ARN’s Ciaran Davis eyes OOH buy, and other deals, in bid for scale beyond radio
ARN CEO Ciaran Davis says digital radio and digital out-of-home make a powerful combination, and ARN's parent company has $250m up its sleeve to make a deal happen. Davis reckons it's a buyer's market and he's literally looking here, there and everywhere to make the right deal – and stand a better chance of taking on the digital platforms and Australia's growing walled gardens.
What you need to know:
- Consolidation is on the cards for ARN owner Here, There & Everywhere, with CEO Ciaran Davis scanning the market for ways to go multi-platform.
- Out-of-home is a key target. Digital OOH and digital radio have “great synergy”, reckons Davis.
- Junkee Media is not off the table: “We’d look at anything, to be honest.”
- Targeted advertising to digital audio listeners will bring in $10-15m this year – small, but double last year.
- HT&E releases its FY2021 HY results on Thursday.
We think radio and outdoor will work together. There are those in the industry that don't believe in that theory, but we do.
Here, There & Everywhere else?
Media owners must consolidate and build larger, multi-platform, addressable audiences that compete with Google and Facebook, ARN’s CEO Ciaran Davis says, openly admitting the cashed up digital audio business is eyeing acquisitions.
Junkee Media is on the table – but out-of-home is looking more appealing, he told Mi3.
“If you look at if you look at out-of-home and radio, I think they're the two that actually will benefit in the longer term as mediums because I think they're very relevant and will stay relevant from a listener and a consumer perspective,” Davis says.
“The more digital audio we're producing and creating, combined with the more digital screens we're creating, I believe there's great synergy between the two of those – if you overlay them with a very good data proposition. The sectors themselves have positives outlooks going forward. And the potential of closer alignment is something that we think... will work together.

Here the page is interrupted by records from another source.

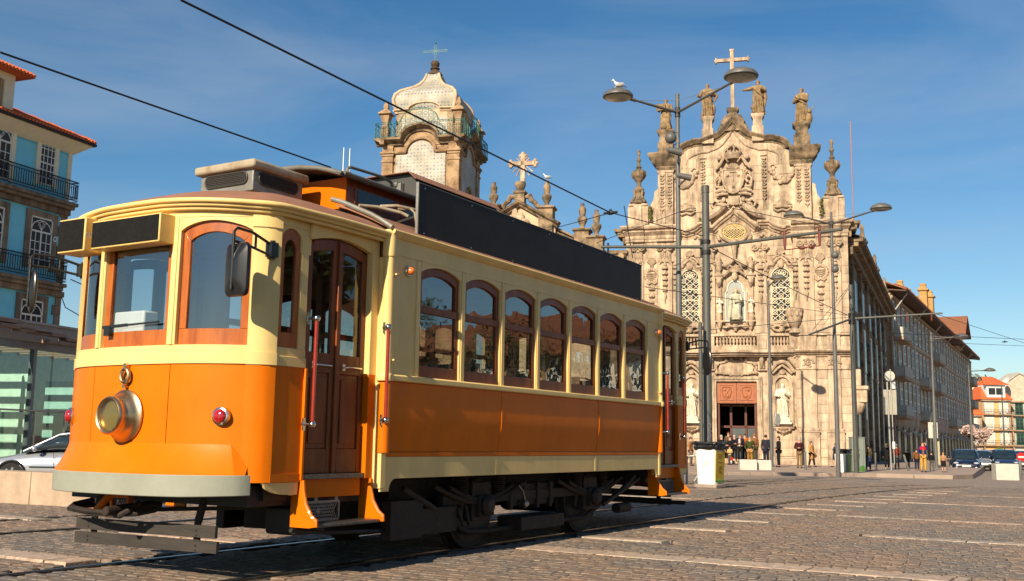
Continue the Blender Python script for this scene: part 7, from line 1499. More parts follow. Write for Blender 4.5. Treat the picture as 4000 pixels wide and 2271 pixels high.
eL = at(2347, 965, 30)-Vector((pa.x, pa.y, g0)); eR = at(3290, 897, 27.1)-Vector((pa.x, pa.y, g0))
b = MB(); b.tube([(0, 0, zb), eL], [.050, .042], 12); b.build('cantilever', m_pole2, t); b = MB(); b.tube([(0, 0, zb), eR], [.052, .042], 12); arm = b.build('cantilever', m_pole2, t)
b = MB(); b.cyl((0, 0, zb-.22), (0, 0, zb-.10), .135, n=20); b.cyl((0, 0, zb+.10), (0, 0, zb+.20), .135, n=20); b.box(-.16, -.10, -.05, .05, zb-.3, zb+.25); b.build('pole_clamp', m_iron, t)
m_ins = mat('rust_red_insulator', (.16, .035, .02), .5)
for f in (.60, .845):
    c = Vector((0, 0, zb)).lerp(eR, f); b = MB(); b.tube([c+Vector((0, 0, .16)), c, c-Vector((0, 0, .36))], [.03, .05, .03], 8); b.bar(c+Vector((-.1, -.1, .1)), c+Vector((.05, .05, .18)), .03, .03); b.build('insulator', m_ins, t)
c0 = Vector((0, 0, zb)).lerp(eR, .60)-Vector((0, 0, .36)); c1 = Vector((0, 0, zb)).lerp(eR, .845)-Vector((0, 0, .36)); b = MB(); b.tube([c0, c1], .015, 6); b.ball(c0.lerp(c1, .75), .06); b.ball(c0.lerp(c1, .5), (.10, .05, .05)); b.build('registration_arm', m_ins, t)
cL = Vector((0, 0, zb)).lerp(eL, .93); b = MB(); b.tube([cL+Vector((0, 0, .12)), cL-Vector((0, 0, .18))], .03, 6); b.build('insulator', m_iron, t)
m_graf = mat('pink_graffiti', (.45, .25, .45), .6)
b = MB(); q = [(0, 0), (.04, .16), (.09, .02), (.12, .2), (.04, .26), (.13, .34), (.03, .42), (.12, .5), (.12, .62), (.05, .66)]
fd = Vector((CAM.x-pa.x, CAM.y-pa.y, 0)).normalized(); sd2 = Vector((-fd.y, fd.x, 0)); b.tube([fd*.122+sd2*(x-.02)*.8+Vector((0, 0, 1.25+z*.7)) for x, z in q], .006, 4); b.build('graffiti_tag', m_graf, t)
pb2 = at(2742, 1890, 28.4); t = thing('service_pipe', 'slender hooked pipe standing against the thick overhead line pole', 'pipe', (pb2.x, pb2.y, gz(pb2.x, pb2.y))); h_ = at(2737, 1250, 28.4).z-gz(pb2.x, pb2.y); b = MB(); b.tube([(0, 0, 0), (0, 0, h_)], .055, 12); b.build('pipe', m_pole2, t); b = MB(); b.tube([Vector((0, 0, h_)), Vector((0, 0, h_+.06))-RT*.02, Vector((0, 0, h_+.16))-RT*.05, Vector((0, 0, h_+.20))-RT*.12, Vector((0, 0, h_+.14))-RT*.17, Vector((0, 0, h_+.05))-RT*.14], .012, 6); b.build('pipe_hook', m_pole2, t)
pc = at(3345, 1820, 47); g0 = gz(pc.x, pc.y); zt = at(3316, 1097, 47).z-g0
t = thing('tramway_pole', 'dark overhead line pole beside the grey cabinet at the church corner', 'pole', (pc.x, pc.y, g0), 0, 'overhead line poles'); b = MB(); b.tube([(0, 0, 0), (0, 0, zt*.97), (0, 0, zt)], [.115, .10, .10], 14); b.build('pole', m_pole2, t)
zb2 = at(3322, 1235, 47).z-g0; V0 = Vector((pc.x, pc.y, g0))
for (ex_, ey_, ed) in ((3160, 1308, 44.5), (3682, 1224, 46.5)):
    e = at(ex_, ey_, ed)-V0; b = MB(); b.tube([(0, 0, zb2), e], [.05, .04], 10); b.build('cantilever', m_pole2, t)
    if ex_ > 3500:
        for f in (.62, .88): c = Vector((0, 0, zb2)).lerp(e, f); b = MB(); b.tube([c+Vector((0, 0, .1)), c-Vector((0, 0, .3))], .035, 6); b.build('insulator', m_ins, t)
b = MB(); b.cyl((0, 0, zb2-.25), (0, 0, zb2+.25), .15, n=14); b.build('pole_clamp', m_iron, t)
for (a0_, b0_) in (((3310, 1125), (3170, 1290)), ((3310, 1140), (3215, 1265))): pass
# ---- wires
def wz(x, y, z): return atz(x, y, z)
wire('overhead_wire', 'long black trolley wire crossing the sky above the bell tower', (wz(705, 0, 6.0), wz(2385, 832, 6.0)), .016)
wire('overhead_wire', 'lower black trolley wire running down to the tram roof at left', (wz(0, 205, 6.0), wz(1292, 655, 6.0), ), .016)
J = wz(2385, 832, 6.0)
pj = Vector((pa.x, pa.y, g0))
wire('overhead_wire', 'wire from the trolley wire joint to the thick pole', (J, at(2745, 922, 28.8)), .012)
wire('overhead_wire', 'wire from the joint down behind the roof board', (J, at(2130, 902, 34)), .012)
wire('overhead_wire', 'thin wire rising past the church corner left of the thick pole', (at(2330, 950, 30), at(2700, 812, 29)), .010)
wire('overhead_wire', 'wire passing from the thick pole across the church to the right', (at(2765, 795, 28.8), at(3205, 882, 27.3)), .010)
wire('overhead_wire', 'sagging wire across the church niche to the dark pole', (at(2770, 965, 28.8), at(3312, 1232, 47)), .014, sag=.05)
wire('overhead_wire', 'upper thin wire across the church at niche height', (at(2520, 1122, 27), at(3312, 1232, 47)), .010)
wire('overhead_wire', 'lower thin wire across the church below the balcony', (at(2760, 1290, 30), at(3312, 1240, 47)), .010)
wire('overhead_wire', 'wire leaving the long cantilever towards the right edge', (at(3650, 1225, 47), at(4000, 1340, 60)), .012)
wire('overhead_wire', 'upper wire over the far street at the right edge', (at(3440, 1300, 47), at(4000, 1326, 70)), .014)
wire('overhead_wire', 'middle wire over the far street at the right edge', (at(3460, 1330, 47), at(4000, 1352, 70)), .012)
wire('overhead_wire', 'stay wire to the short cantilever, outer one', (at(3312, 1125, 47), at(3170, 1295, 44.8)), .010)
wire('overhead_wire', 'stay wire to the short cantilever, inner one', (at(3313, 1130, 47), at(3218, 1268, 45.6)), .010)
wire('overhead_wire', 'rusty cable hanging at the left church corner', (at(2438, 805, 60), at(2472, 1010, 60)), .03)
for (px_, py_, dp) in ((2385, 832, 0), (3735, 1312, 58), (3925, 1336, 64)):
    c = J if dp == 0 else at(px_, py_, dp); b = MB(); b.ball((0, 0, 0), (.10, .06, .05)); b.cyl((-.16, 0, 0), (.16, 0, 0), .03, n=6); b.cyl((0, 0, 0), (0, 0, .08), .03, n=6); o = b.build('wire_clamp', m_wire); o.location = c; tag(o, {2385: 'black clamp joining the trolley wires', 3735: 'wire clamp over the far street, left of the two', 3925: 'wire clamp over the far street, right of the two'}[px_], 'clamp', 'wire clamps')
# ---- litter bins with black liners
def litter_bin(px_, py_, label, side_m, h=1.16, rz=0., graf=True):
    p = gpt(px_, py_); t = thing('litter_bin', label, 'litter bin', p, rz, 'white litter bins with black liners')
    b = MB(); b.box(-.32, .32, -.30, .30, 0, .10); b.build('stone_base', mat('bin_base', (.33, .26, .21), .9), t, .02)
    def rr(w, d, z, n=20): return [(w*math.copysign(abs(math.cos(2*math.pi*j/n))**.35, math.cos(2*math.pi*j/n)), d*math.copysign(abs(math.sin(2*math.pi*j/n))**.35, math.sin(2*math.pi*j/n)), z) for j in range(n)]
    b = MB(); b.loft([rr(.255, .25, .10), rr(.27, .265, .5), rr(.305, .30, h-.16)]); b.build('bin_body', m_binw, t, smooth=50)
    b = MB(); rg = random.Random(int(px_)); R_ = []
    for k, (w, z) in enumerate(((.325, h-.20), (.35, h-.13), (.335, h-.08), (.37, h-.05), (.36, h), (.30, h-.02), (.28, h-.2))): R_.append([(x*(1+rg.uniform(-.05, .05)), y*(1+rg.uniform(-.05, .05)), z+rg.uniform(-.022, .022)) for x, y, z in rr(w, w*.97, z, 26)])
    b.loft(R_); b.build('bin_liner', mat('bin_bag', (.014, .014, .015), .35, var=.2, bump=.3, bscale=25), t, smooth=0)
    b = MB(); b.slab([(.275, -.26, .16), (.315, -.29, h-.24)], [(.275, .26, .16), (.315, .29, h-.24)], (.006, 0, 0)); pn = b.build('side_panel', side_m, t)
    if graf:
        b = MB()
        for j, (y0, y1, z) in enumerate(((-.16, .16, .86), (-.13, .14, .81), (-.14, .10, .77), (-.12, .13, .66), (-.08, .10, .55), (-.12, .12, .50), (-.10, .05, .44), (-.05, .12, .40))): xx = .275+.04*(z-.16)/(h-.40)+.008; b.bar((xx, y0, z), (xx, y1, z), .004, .012 if j < 3 else .022)
        b.build('panel_print', mat('dark_print', (.20, .13, .02), .6), pn)
        b = MB()
        for k in range(9): y = -.24+.06*k; b.ball((.285, y, .18+.03*math.sin(k*2.1)), (.012, .04, .035), 6, 4)
        b.build('panel_splash', mat('green_splash', (.10, .30, .05), .6), pn)
    b = MB(); b.tube([(-.05, -.283, .52), (.0, -.286, .66), (.05, -.29, .58), (.06, -.29, .74), (.0, -.288, .76), (-.04, -.287, .86), (.06, -.293, .90)], .005, 4); b.build('scrawl', mat('grey_scrawl', (.45, .45, .43), .7), t)
    return t
m_binw = mat('bin_white', (.80, .78, .72), .45, c2=(.70, .67, .60), scale=3)
litter_bin(2772, 1906, 'white litter bin with yellow side panel below the thick pole', mat('bin_yellow', (.72, .44, .01), .5), 1.18, R(-4))
litter_bin(3293, 1860, 'white litter bin with green side panel below the farther lamp post', mat('bin_green', (.05, .13, .035), .5), 1.22, R(-10), False)
# hoops beside the bins
def hoop(px_, py_, label, w=.5, h=.8, rz=0.): p = gpt(px_, py_); t = thing('steel_hoop', label, 'barrier', p, rz, 'steel hoop barriers'); b = MB(); b.tube([(0, 0, 0), (0, 0, h-.12), (.03, 0, h-.04), (.12, 0, h), (w, 0, h), (w+.09, 0, h-.04), (w+.12, 0, h-.12), (w+.12, 0, 0)], .035, 10); b.build('hoop_tube', m_gal, t, smooth=60); return t
hoop(2683, 1890, 'steel hoop between the tram tail and the nearer bin', .55, .80, R(8)); hoop(3275, 1858, 'steel hoop just left of the farther litter bin', .35, .85, R(60))
p = gpt(2722, 1895); t = thing('bent_hoop', 'curved grey tube leaning at the nearer white bin', 'barrier', p, R(14)); b = MB(); b.tube([(-.02, -.36, .12), (.10, -.37, .3), (.14, -.38, .5), (.10, -.37, .72), (0, -.36, .84)], .035, 8); b.build('hoop_tube', m_gal, t, smooth=60)
# ---- granite blocks
m_gb = mat('pale_granite_block', (.55, .52, .46), .8, c2=(.44, .41, .36), scale=3, bump=.25, bscale=30)
def gblock(px0, px1, py_, ytop, label, rz=R(25)):
    p = gpt((px0+px1)/2, py_); dep = (p-CAM).dot(FW); w = (px1-px0)/_f*dep; h = (py_-ytop)/_f*dep; b = MB(); b.box(-w/2, w/2, 0, w*.85, -.05, h); o = b.build('granite_block', m_gb, None, .02); o.location = p; o.rotation_euler = (0, 0, rz); tag(o, label, 'stone block', 'pale granite blocks')
gblock(2892, 2958, 1850, 1797, 'left of the two pale granite blocks before the church door'); gblock(2961, 3014, 1851, 1799, 'right of the two pale granite blocks before the church door')
gblock(3896, 3980, 1876, 1814, 'large pale granite block in front of the parked cars at right', R(20))
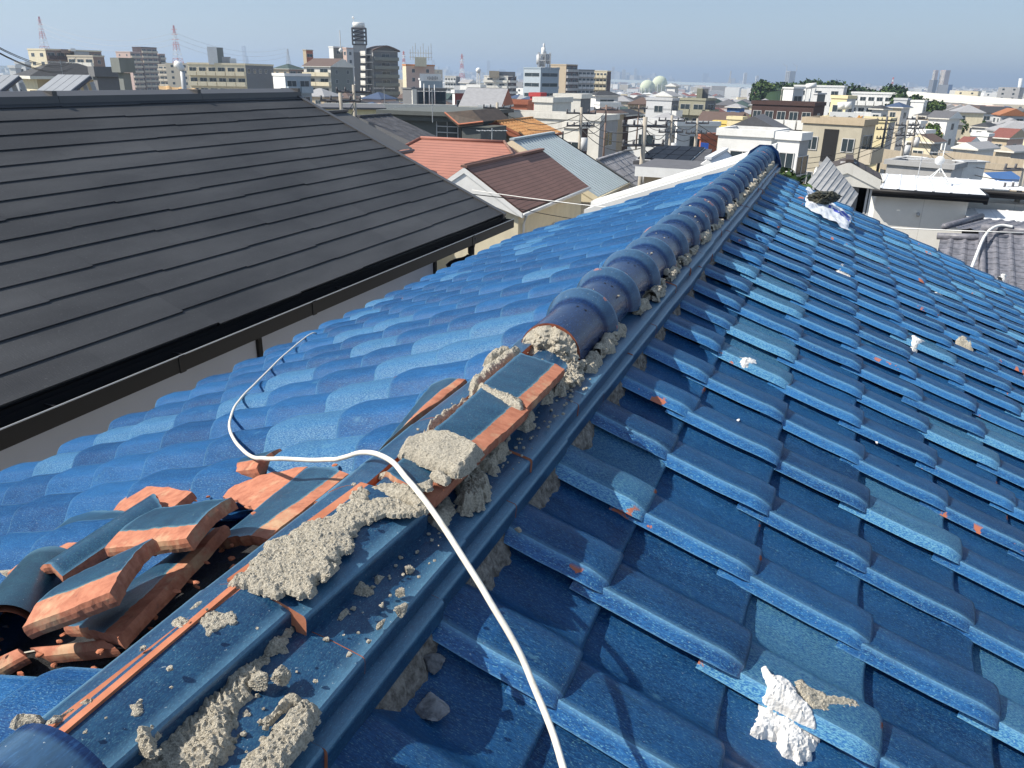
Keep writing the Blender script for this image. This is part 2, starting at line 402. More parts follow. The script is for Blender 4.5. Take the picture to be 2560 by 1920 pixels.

He said some in industry "don't believe that theory, but we do". As oOh!Media aims to offload Junkee Media, Davies said "we would look at it, we'd look at anything to be honest”.
Cash buyer
In May, Here, There & Everywhere, the parent company of ARN – of which Davis is also CEO, sold its stake in mobile messaging software company Soprano Design to a Scandinavian buyer, ending up with an estimated $250 million in cash and shares. While HT&E has scale in audio – the iHeartRadio app has about two million registered users and broadcasts to 5.5m Australians per week – it lacks multi-platform size of one of its radio rivals, Nine.
“I think if you look at the theses of consolidation, it's really with a view to what CMOs and brands and agencies want from media owners in the next number of years. They want scale, they want multi-platform content delivery, they want ease of trading, and they want an addressable ID and data,” Davis said.
“Media organisations, we're all on a push to try and get all four of those, but that's not possible sometimes when you're focused on one particular sector. I think, to be fair, what Nine has done is demonstrate that when you can offer scale, multi-platform, addressable data and make it easier to trade, then that’s how you can compete with YouTube, Google and Facebook, which is really important for the advertising sector in Australia. That's the thesis... whatever opportunities we have where we can integrate and expand that audience further, we will definitely look at."
Bargain hunting
HT&E bought a five per cent stake in oOh!Media for $15m in early 2020. As some businesses are struggling with lockdowns, distressed assets present potential opportunities, Davis said.
“There are a lot of businesses out there that have balance sheets that are not the healthiest. We're lucky that we have a very strong balance sheet and cash on hand.
“We continue to look at the right opportunities at the right time, because as a board, as a business, we do believe we've got to have scale and multi-platform, more addressable IDs and be easier to trade with.”
HT&E will release its 2021 financial year half yearly results this week. The most recent lockdowns have not hit ad revenues as hard as last year, while audiences remain strong.
"We’re not seeing the level of cancelations that we saw this time last year. Yes, there’s been some slowing down of bookings as people wait to see when we come out of lockdown, and the stop-start nature of lockdowns doesn’t help confidence, but this is certainly not what we saw this time last year," said Davis.
Targeting improvements
ARN rebranded earlier this month from Australian Radio Network to simply the acronym, reflecting its intended shift towards digital audio over radio – although radio remains its bread and butter, for now.
"About 61 per cent of listening to iHeart is still listening to radio output. Catch up radio is increasingly very popular," said Davis.
There are more targeted ads entering the market, with Adobe integration, audience segmentation is getting more effective, he suggested. SMEs are returning to radio after trialling Facebook and Google and finding them to be less effective than radio, he added.
"[Digital audio] is not huge revenue for us at the moment, it’s a learning curve. We’re turning a traditional radio broadcast business into a digital audio business, that’s quite exciting to me," he says.
"We’ll do something between $10m and $15m on digital audio revenue this year. So it’s sizeable, that’s double last year, but that’s off a small base."
But an OOH deal could bring far more substantial gains, and Davis thinks it remains a buyer's market.